**Problem**
Copy the listing verbatim, excluding any images found in it.
* Start *
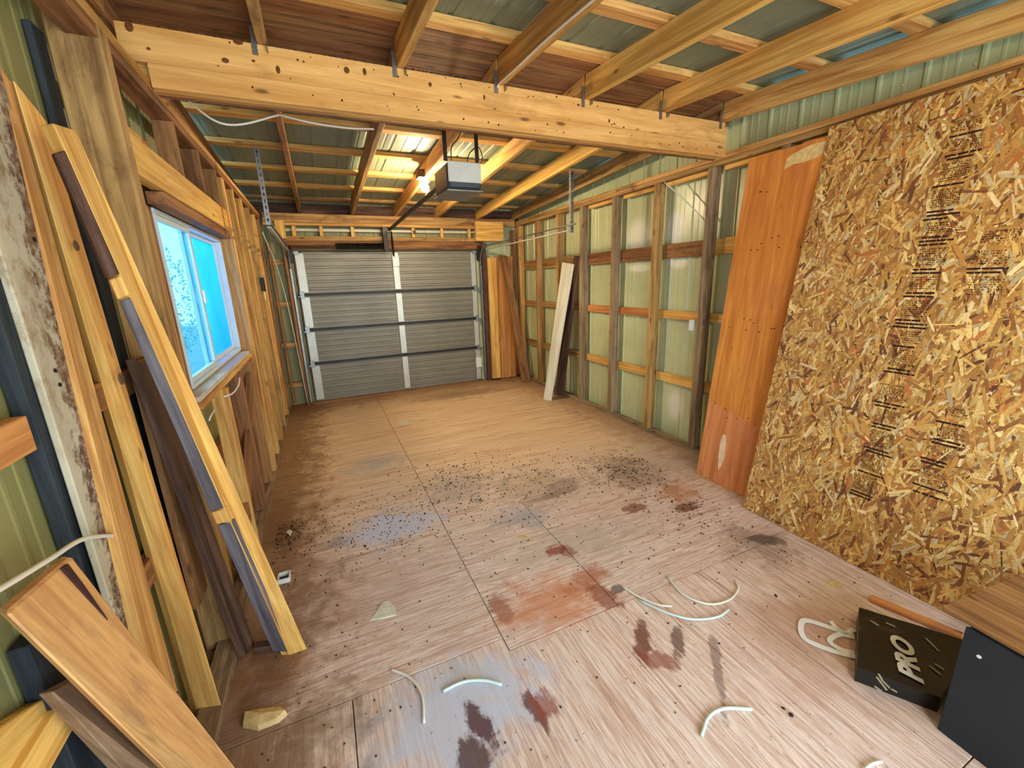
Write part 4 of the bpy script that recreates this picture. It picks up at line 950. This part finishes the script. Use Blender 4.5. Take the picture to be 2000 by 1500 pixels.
# twigs and crumbs
crumb = plain('crumbs', (62, 46, 36), .9, 0, .2, .4, 50)
bm = bmesh.new(); rn = random.Random(11)
def crumb_at(x, y, r):
    mm = Matrix.Translation((x, y, r * .5)) @ Matrix.Rotation(rn.uniform(0, 6.28), 4, 'Z') @ Matrix.Diagonal((1, rn.uniform(.4, 1), .55, 1))
    g_ = bmesh.ops.create_icosphere(bm, subdivisions=1, radius=r, matrix=mm)
cl = [(760, 1030, .35, 260, .0035), (900, 940, .5, 420, .0045), (1060, 930, .5, 330, .004), (1230, 920, .4, 420, .005), (640, 1040, .5, 260, .004), (540, 1050, .18, 420, .004), (1000, 1000, .9, 420, .0035), (1400, 1050, .6, 160, .0035), (1330, 1000, .35, 160, .004), (1100, 1250, .8, 90, .003), (640, 1330, .3, 70, .003), (560, 900, .35, 120, .004)]
for u, v_, sg, n_, r_ in cl:
    p_ = at(u, v_, 'z', 0)
    for i in range(n_):
        x, y = rn.gauss(p_.x, sg * .6), rn.gauss(p_.y, sg * .6)
        if -.5 < x < 2.6 and y > .4: crumb_at(x, y, r_ * rn.uniform(.4, 1.9))
for u, v_, r_ in ((713, 1068, .012), (886, 912, .012), (960, 904, .012), (880, 945, .013), (636, 1136, .009), (980, 1010, .01), (830, 1004, .01), (735, 1010, .009), (682, 1025, .009), (1515, 1165, .012), (1545, 1398, .01), (1530, 1385, .009), (1095, 1382, .008), (820, 1175, .006)):
    p_ = at(u, v_, 'z', 0); crumb_at(p_.x, p_.y, r_)
cb = bm_obj('dirt_crumbs', bm, crumb, None); setp(cb, 'dark dirt crumbs and droppings scattered over the plywood floor', 'dirt', None, 'stuff')
bm = bmesh.new()
for i in range(150):
    x, y = rn.gauss(-.42, .10), rn.uniform(2.0, 5.5); x = max(-.56, x); a_ = rn.uniform(0, 3.14); l_ = rn.uniform(.01, .05)
    tube_bm(bm, [(x, y, .003), (x + math.cos(a_) * l_, y + math.sin(a_) * l_, .004)], .0014, 4, 1)
for i in range(70):
    x, y = rn.uniform(-.2, 3.0), rn.gauss(6.3, .25); y = min(y, 6.6); a_ = rn.uniform(0, 3.14); l_ = rn.uniform(.02, .07)
    tube_bm(bm, [(x, y, .003), (x + math.cos(a_) * l_, y + math.sin(a_) * l_, .005)], .002, 4, 1)
setp(bm_obj('wood_litter', bm, brownw, None), 'brown splinters and litter along the foot of the walls', 'litter', None, 'stuff')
* End *
**Expected output**
Write part 4 of the bpy script that recreates this picture. It picks up at line 950. This part finishes the script. Use Blender 4.5. Take the picture to be 2000 by 1500 pixels.
# twigs and crumbs
crumb = plain('crumbs', (62, 46, 36), .9, 0, .2, .4, 50)
bm = bmesh.new(); rn = random.Random(11)
def crumb_at(x, y, r):
    mm = Matrix.Translation((x, y, r * .5)) @ Matrix.Rotation(rn.uniform(0, 6.28), 4, 'Z') @ Matrix.Diagonal((1, rn.uniform(.4, 1), .55, 1))
    g_ = bmesh.ops.create_icosphere(bm, subdivisions=1, radius=r, matrix=mm)
cl = [(760, 1030, .35, 260, .0035), (900, 940, .5, 420, .0045), (1060, 930, .5, 330, .004), (1230, 920, .4, 420, .005), (640, 1040, .5, 260, .004), (540, 1050, .18, 420, .004), (1000, 1000, .9, 420, .0035), (1400, 1050, .6, 160, .0035), (1330, 1000, .35, 160, .004), (1100, 1250, .8, 90, .003), (640, 1330, .3, 70, .003), (560, 900, .35, 120, .004)]
for u, v_, sg, n_, r_ in cl:
    p_ = at(u, v_, 'z', 0)
    for i in range(n_):
        x, y = rn.gauss(p_.x, sg * .6), rn.gauss(p_.y, sg * .6)
        if -.5 < x < 2.6 and y > .4: crumb_at(x, y, r_ * rn.uniform(.4, 1.9))
for u, v_, r_ in ((713, 1068, .012), (886, 912, .012), (960, 904, .012), (880, 945, .013), (636, 1136, .009), (980, 1010, .01), (830, 1004, .01), (735, 1010, .009), (682, 1025, .009), (1515, 1165, .012), (1545, 1398, .01), (1530, 1385, .009), (1095, 1382, .008), (820, 1175, .006)):
    p_ = at(u, v_, 'z', 0); crumb_at(p_.x, p_.y, r_)
cb = bm_obj('dirt_crumbs', bm, crumb, None); setp(cb, 'dark dirt crumbs and droppings scattered over the plywood floor', 'dirt', None, 'stuff')
bm = bmesh.new()
for i in range(150):
    x, y = rn.gauss(-.42, .10), rn.uniform(2.0, 5.5); x = max(-.56, x); a_ = rn.uniform(0, 3.14); l_ = rn.uniform(.01, .05)
    tube_bm(bm, [(x, y, .003), (x + math.cos(a_) * l_, y + math.sin(a_) * l_, .004)], .0014, 4, 1)
for i in range(70):
    x, y = rn.uniform(-.2, 3.0), rn.gauss(6.3, .25); y = min(y, 6.6); a_ = rn.uniform(0, 3.14); l_ = rn.uniform(.02, .07)
    tube_bm(bm, [(x, y, .003), (x + math.cos(a_) * l_, y + math.sin(a_) * l_, .005)], .002, 4, 1)
setp(bm_obj('wood_litter', bm, brownw, None), 'brown splinters and litter along the foot of the walls', 'litter', None, 'stuff')